Los dos días se presentó el joven pianista Behzod Abduraimov (1990 Tashkent, Uzbekistán), tocando el primero la Rapsodia sobre un tema de Paganini de Sergei Rajmaninov (1873-1943) y al día siguiente, del mismo autor, el Segundo Concierto para piano en do menor, Op.18. Muy notable pianista, gran fuerza pero sutileza en los pianísimos, virtuosismo absoluto y sobre todo una madurez musical poco frecuente en artistas de su edad. A ratos corría un poco. Sin duda, como los vinos, mejorará con el tiempo. Nos obsequió un par de encores memorables.
La orquesta interpretó la Segunda Sinfonía de Rachmaninov, la Obertura La Gran Pascua Rusa Op. 36 de Nicolai Rimski-Korsakov, y la amable Quinta Sinfonía de Shostakovich.

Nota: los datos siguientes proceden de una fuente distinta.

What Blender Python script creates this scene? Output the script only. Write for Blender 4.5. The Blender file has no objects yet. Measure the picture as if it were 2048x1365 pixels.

Tuvieron el gesto amable de tocar dos encores mexicanísimos: el Huapango de Juan Pablo Moncayo y el Danzón Número Dos de Arturo Márquez. Y ahí se vio que no son perfectos: el Huapango, un poco atropellado rítmicamente; los timbales, con baquetas muy duras, a los solos del arpa les faltó volumen y desparpajo, pero nada que no se pueda remediar con uno o dos ensayos más. El Danzón de Márquez, música que ya todos llevamos bajo la piel, corrió con mucha mejor suerte: tiempos justos, musicalidad y buen gusto, alguna percusión un poquito fuerte, nada grave. Para la Orquesta del Teatro Mariinsky, debieron haber sido dos obras bastante exóticas, pero las tocaron bien, con gran respeto y cariño y eso se agradece.
En el tercer concierto, el chelista Ivan Karizna actuó como solista, pero ahora bajo la batuta de su director titular, el maestro Valeri Gergiev, quien tiene unas cartas credenciales impresionantes, músico de gran solvencia interpretativa y organizativa que ha sabido darle un nuevo aire a esta institución y a la vida cultural rusa, en especial la del Teatro Mariinsky, donde dirige lo mismo ballet, ópera o conciertos sinfónicos. Se trata de un director eficiente que logra extraer de los músicos un sonido espectacular y gran virtuosismo, pero con una técnica de batuta muy extraña, casi diría inexistente; poca expresividad en su lenguaje corporal, economía de movimientos. Pero se trata de un músico que da resultados, que resuelve favorablemente las partituras.
Ivan Karizna (Dzyatlava, 1992, Bielorrusia) tocó la Sinfonía concertante para violoncelo y orquesta en mi menor Op. 125 de Prokofiev, obra de gran complejidad que mereció un par de revisiones por parte del autor quien, auxiliado por el célebre chelista ruso Mstislav Rostropovich, editó y estrenó en 1952. Obra muy árida que no logra colocarse entre las favoritas del público.
De las dos sinfonías de Prokofiev que interpretaron ese día: la Una o Clásica, y la Cinco, me quedo con la primera. Obra breve, chispeante, bellísima que fue el punto más alto del concierto. Dos muy buenos encores: la Obertura de la Forza del Destino de Verdi (un poco apresurada), y el “Grand Pas de Deux” del Cascanueces de Tchaikowsky. Esta última refrendó lo dicho arriba: hay que tocar lo que mejor le sale, la música propia.
El cuarto y último concierto en el Auditorio Nacional dejó mucho que desear por la sonorización. Las danzas polovzianas de la ópera El Príncipe Igor de Borodín (1833-1887), sin coro, son como un pozole vegetariano.
La segunda obra fue el celebérrimo Concierto No. 1para piano de Tchaikowsky tocado por otro joven virtuoso: Sergei Redkin (Krasnoyars, 1991, SIberia). Increíbles dedos, virtuosismo absoluto, pero el balance sonoro con la orquesta, deplorable. Notable musicalidad, la forma de comenzar y entregar cada frase.
La Suite del Pájaro de Fuego de Stravisnky (1882-1971) y la Obertura 1812 de Tchaikowsky completaron la noche y nos brindaron gratísimos momentos aunque, como ya dijimos, con una sonorización deplorable.
Hubiera sido un buen gesto de hermandad musical que el director Valeri Gergiev invitara a un coro mexicano de unos 150 integrantes a unirse a este último concierto para las Danzas polovtzianas y la Obertura 1812, que con coro suenan espectaculares.
Un verdadero banquete de música rusa.